### Recorded information

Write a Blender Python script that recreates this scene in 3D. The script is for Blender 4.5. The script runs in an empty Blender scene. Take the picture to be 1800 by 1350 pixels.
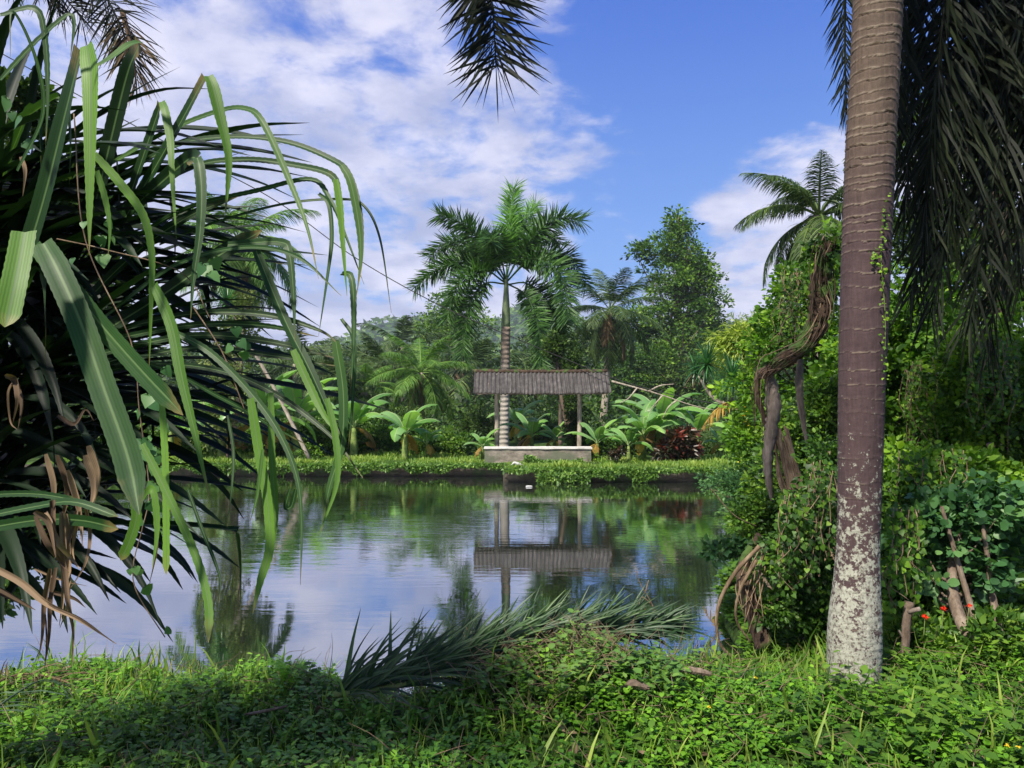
import bpy, math, numpy as np
from mathutils import Vector, noise

sc = bpy.context.scene
C = sc.collection
# ------------------------------------------------------------------ camera
CZ = 2.2; F = 1300.0; PITCH = math.atan(41 / F)
cam_d = bpy.data.cameras.new("camera"); cam = bpy.data.objects.new("camera", cam_d); C.objects.link(cam)
cam.location = (0, 0, CZ); cam.rotation_euler = (math.pi / 2 + PITCH, 0, 0)
cam_d.sensor_width = 36; cam_d.lens = 26; cam_d.clip_start = 0.05; cam_d.clip_end = 6000
sc.camera = cam
# ------------------------------------------------------------------ light and sky
SUN_EL, SUN_AZ = 52, 215      # azimuth clockwise from +Y (north): behind the camera, to the left
SKY_K = 0.066
sun_d = bpy.data.lights.new("sun", 'SUN'); sun = bpy.data.objects.new("sun", sun_d); C.objects.link(sun)
sun_d.energy = 5.0; sun_d.angle = math.radians(4); sun_d.color = (1.0, .93, .80)
_el, _az = math.radians(SUN_EL), math.radians(SUN_AZ)
sdir = Vector((math.sin(_az) * math.cos(_el), math.cos(_az) * math.cos(_el), math.sin(_el)))
sun.rotation_euler = sdir.to_track_quat('Z', 'Y').to_euler(); sun.location = (0, -5, 30)
sc.view_settings.view_transform = 'Standard'; sc.view_settings.look = 'None'
sc.view_settings.exposure = 0.86; sc.view_settings.gamma = 1; sc.view_settings.use_curve_mapping = False
sc.cycles.use_denoising = True
sc.cycles.max_bounces = 7; sc.cycles.diffuse_bounces = 3; sc.cycles.glossy_bounces = 3
sc.cycles.transmission_bounces = 4; sc.cycles.transparent_max_bounces = 4; sc.cycles.volume_bounces = 0

class N:                                                   # small node helper
    def __init__(s, tree): s.t = tree; s.n = tree.nodes; s.l = tree.links; s.n.clear()
    def __call__(s, typ, ins=None, **kw):
        nd = s.n.new(typ)
        for k, v in kw.items(): setattr(nd, k, v)
        for k, v in (ins or {}).items(): s.set(nd.inputs[k], v)
        return nd
    def set(s, sock, v):
        if isinstance(v, bpy.types.Node): v = v.outputs[0]
        if isinstance(v, bpy.types.NodeSocket): s.l.new(v, sock)
        else: sock.default_value = v
    def math(s, op, a, b=0.0, c=0.0, clamp=False): return s('ShaderNodeMath', {0: a, 1: b, 2: c}, operation=op, use_clamp=clamp).outputs[0]
    def noise(s, vec, scale, det=4, rough=.55, dist=0.0): return s('ShaderNodeTexNoise', {'Vector': vec, 'Scale': scale, 'Detail': det, 'Roughness': rough, 'Distortion': dist}).outputs[0]
    def mapr(s, v, a, b, c=0.0, d=1.0, smooth=True): return s('ShaderNodeMapRange', {0: v, 1: a, 2: b, 3: c, 4: d}, interpolation_type='SMOOTHSTEP' if smooth else 'LINEAR').outputs[0]
    def mix(s, f, a, b, bt='MIX'):
        nd = s.n.new('ShaderNodeMix'); nd.data_type = 'RGBA'; nd.blend_type = bt
        s.set(nd.inputs[0], f); s.set(nd.inputs[6], a); s.set(nd.inputs[7], b); return nd.outputs[2]
    def scale(s, v, x, y, z): return s('ShaderNodeVectorMath', {0: v, 1: (x, y, z)}, operation='MULTIPLY').outputs[0]
    def ramp(s, f, stops):
        nd = s.n.new('ShaderNodeValToRGB'); s.set(nd.inputs[0], f); e = nd.color_ramp.elements
        while len(e) < len(stops): e.new(.5)
        for el, (p, c) in zip(e, stops): el.position = p; el.color = (*c, 1)
        return nd.outputs[0]

w = bpy.data.worlds.new("World"); sc.world = w; w.use_nodes = True
n = N(w.node_tree)
sky = n('ShaderNodeTexSky', sky_type='NISHITA'); sky.sun_disc = False
sky.sun_elevation = _el; sky.sun_rotation = _az; sky.air_density = 1.0; sky.dust_density = .6; sky.ozone_density = 2.5
tc = n('ShaderNodeTexCoord').outputs['Generated']
sep = n('ShaderNodeSeparateXYZ', {0: tc}); X, Y, Z = sep.outputs
zc = n.math('ADD', n.math('MAXIMUM', Z, 0.0), .22)
pl = n('ShaderNodeCombineXYZ', {0: n.math('DIVIDE', X, zc), 1: n.math('DIVIDE', Y, zc), 2: 0.0}).outputs[0]
c1 = n.noise(pl, 1.7, 7, .58, .3)
c2 = n.noise(pl, 6.5, 6, .62, .2)
cl = n.math('ADD', n.math('MULTIPLY', c1, .58), n.math('MULTIPLY', c2, .42))
# more cloud to the left, a clear blue gap on the right, a second bank low on the far right
az = n.math('ARCTAN2', X, Y)                               # radians, 0 ahead, + to the right
left = n.mapr(n.math('ADD', az, n.math('MULTIPLY', Z, .25)), .40, .02, 0, 1)
bank = n.math('MULTIPLY', n.mapr(n.math('SUBTRACT', az, n.math('MULTIPLY', Z, .62)), .03, .13, 0, 1), n.mapr(Z, .40, .27, 0, 1))
cov = n.math('MAXIMUM', left, bank)
low = n.mapr(Z, .20, .03, 0, .17)
thr = n.math('SUBTRACT', n.math('SUBTRACT', .665, n.math('MULTIPLY', cov, .235)), low)
d = n.mapr(n.math('SUBTRACT', cl, thr), -.05, .11, 0, 1)
dens = n.math('MULTIPLY', d, .93)
shade = n.mapr(n.noise(n('ShaderNodeVectorMath', {0: pl, 1: (.12, .1, 0)}, operation='ADD').outputs[0], 2.6, 6, .6), .34, .66, 0, 1)
ccol = n.mix(shade, (3.9, 4.3, 6.4, 1), (7.6, 7.5, 8.9, 1))
blue = n.mix(n.mapr(Z, 0.0, .62, 0, 1), (1.9, 4.2, 8.8, 1), (.18, 1.1, 5.9, 1))
skyc = n.mix(.9, sky.outputs[0], blue)
fin = n.mix(dens, skyc, ccol)
bg = n('ShaderNodeBackground', {'Color': fin, 'Strength': SKY_K})
n('ShaderNodeOutputWorld', {'Surface': bg})

# ------------------------------------------------------------------ helpers
rng = np.random.default_rng(11)
R = rng.random
def U(a, b, *s): return rng.uniform(a, b, s or None)
def P(px, py, y):
    """World point seen at photo pixel (px, py) at distance y ahead."""
    a, b = (px - 900) / F, (675 - py) / F
    dy = math.cos(PITCH) - b * math.sin(PITCH); dz = math.sin(PITCH) + b * math.cos(PITCH)
    t = y / dy
    return np.array([a * t, y, CZ + dz * t])
def unit(v): return v / np.maximum(np.linalg.norm(v, axis=-1, keepdims=True), 1e-9)
def catmull(pts, m):
    p = np.asarray(pts, float)
    if len(p) == 2: return p[0] + (p[1] - p[0]) * np.linspace(0, 1, m)[:, None]
    q = np.vstack([2 * p[0] - p[1], p, 2 * p[-1] - p[-2]])
    seg = np.linalg.norm(np.diff(p, axis=0), axis=1); cum = np.r_[0, np.cumsum(seg)]
    s = np.linspace(0, cum[-1], m); i = np.clip(np.searchsorted(cum, s, 'right') - 1, 0, len(p) - 2)
    t = ((s - cum[i]) / np.maximum(seg[i], 1e-9))[:, None]
    a, b, c, e = q[i], q[i + 1], q[i + 2], q[i + 3]
    return .5 * (2 * b + (c - a) * t + (2 * a - 5 * b + 4 * c - e) * t ** 2 + (3 * b - a - 3 * c + e) * t ** 3)

class G:
    """Collects quads and triangles (with a per-vertex attribute: random, along, across)."""
    def __init__(s): s.V = []; s.Q = []; s.T = []; s.A = []; s.n = 0
    def add(s, v, q=None, t=None, a=(.5, .5, 0)):
        v = np.asarray(v, float).reshape(-1, 3); m = len(v)
        a = np.broadcast_to(np.asarray(a, float), (m, 3))
        if q is not None and len(q): s.Q.append(np.asarray(q, int).reshape(-1, 4) + s.n)
        if t is not None and len(t): s.T.append(np.asarray(t, int).reshape(-1, 3) + s.n)
        s.V.append(v); s.A.append(a); s.n += m
    def build(s, name, mat, parent=None, origin=(0, 0, 0), smooth=True):
        v = np.concatenate(s.V) - np.asarray(origin, float)
        Q = np.concatenate(s.Q) if s.Q else np.zeros((0, 4), int); T = np.concatenate(s.T) if s.T else np.zeros((0, 3), int)
        me = bpy.data.meshes.new(name); me.vertices.add(len(v)); me.vertices.foreach_set('co', v.ravel().astype(np.float32))
        lp = np.r_[Q.ravel(), T.ravel()].astype(np.int32); me.loops.add(len(lp)); me.loops.foreach_set('vertex_index', lp)
        nf = len(Q) + len(T); me.polygons.add(nf)
        st = np.r_[np.arange(len(Q)) * 4, len(Q) * 4 + np.arange(len(T)) * 3].astype(np.int32)
        me.polygons.foreach_set('loop_start', st)
        me.polygons.foreach_set('use_smooth', np.full(nf, smooth))
        at = me.attributes.new('lf', 'FLOAT_VECTOR', 'POINT'); at.data.foreach_set('vector', np.concatenate(s.A).ravel().astype(np.float32))
        me.update(calc_edges=True); me.materials.append(mat)
        o = bpy.data.objects.new(name, me); C.objects.link(o)
        if parent: o.parent = parent
        else: o.location = origin
        return o
def tag(o, label=None, cat=None, group=None, kind=None):
    for k, v in (('label', label), ('category', cat), ('group', group), ('kind', kind)):
        if v: o[k] = v
    return o
def thing(name, loc, label, cat, group=None):
    o = bpy.data.objects.new(name, None); C.objects.link(o); o.location = loc; o.empty_display_size = .2
    return tag(o, label, cat, group)

def tube(g, pts, rad, k=8, m=None, rnd=.5, rough=0.0, smoothp=True):
    p = catmull(pts, m or max(2, (len(pts) - 1) * 5)) if smoothp else np.asarray(pts, float)
    m = len(p); r = np.interp(np.linspace(0, 1, m), np.linspace(0, 1, len(rad)), rad)
    t = unit(np.gradient(p, axis=0)); ref = np.array([0, 0, 1.]) if abs(t[0, 2]) < .9 else np.array([1., 0, 0])
    s = np.zeros_like(p); s[0] = unit(np.cross(t[0], ref))
    for i in range(1, m): s[i] = unit(s[i - 1] - t[i] * np.dot(s[i - 1], t[i]))
    b = np.cross(t, s); a = np.linspace(0, 2 * math.pi, k, endpoint=False)
    rr = r[:, None] * (1 + rough * (R((m, k)) - .5))
    v = p[:, None] + rr[..., None] * (np.cos(a)[None, :, None] * s[:, None] + np.sin(a)[None, :, None] * b[:, None])
    i = np.arange(m - 1)[:, None] * k; j = np.arange(k)[None]; j2 = (j + 1) % k
    q = np.stack([i + j, i + j2, i + k + j2, i + k + j], -1).reshape(-1, 4)
    vv = np.vstack([v.reshape(-1, 3), p[:1], p[-1:]]); c0, c1 = m * k, m * k + 1
    tr = [(c0, (x + 1) % k, x) for x in range(k)] + [(c1, (m - 1) * k + x, (m - 1) * k + (x + 1) % k) for x in range(k)]
    al = np.r_[np.repeat(np.linspace(0, 1, m), k), 0, 1]
    g.add(vv, q, tr, np.stack([np.full(len(vv), rnd), al, np.zeros(len(vv))], 1))
def box(g, x0, x1, y0, y1, z0, z1, nx=1, jit=0.0):
    xs = np.linspace(x0, x1, nx + 1)
    ring = lambda x: [(x, y0, z0), (x, y1, z0), (x, y1, z1), (x, y0, z1)]
    v = np.array([ring(x) for x in xs]).reshape(-1, 3)
    if jit: v = v + (R(v.shape) - .5) * jit
    q = [(4 * i + (j + 1) % 4, 4 * i + 4 + (j + 1) % 4, 4 * i + 4 + j, 4 * i + j) for i in range(nx) for j in range(4)]
    q += [(3, 2, 1, 0), (4 * nx, 4 * nx + 1, 4 * nx + 2, 4 * nx + 3)]
    g.add(v, q, None, (.5, .5, 0))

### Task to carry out
Please restate the material above line by line, exactly, beginning at its first line and ending with the line that contains "from mathutils import Vector, noise", without any pictures.

### Response
Write a Blender Python script that recreates this scene in 3D. The script is for Blender 4.5. The script runs in an empty Blender scene. Take the picture to be 1800 by 1350 pixels.
import bpy, math, numpy as np
from mathutils import Vector, noise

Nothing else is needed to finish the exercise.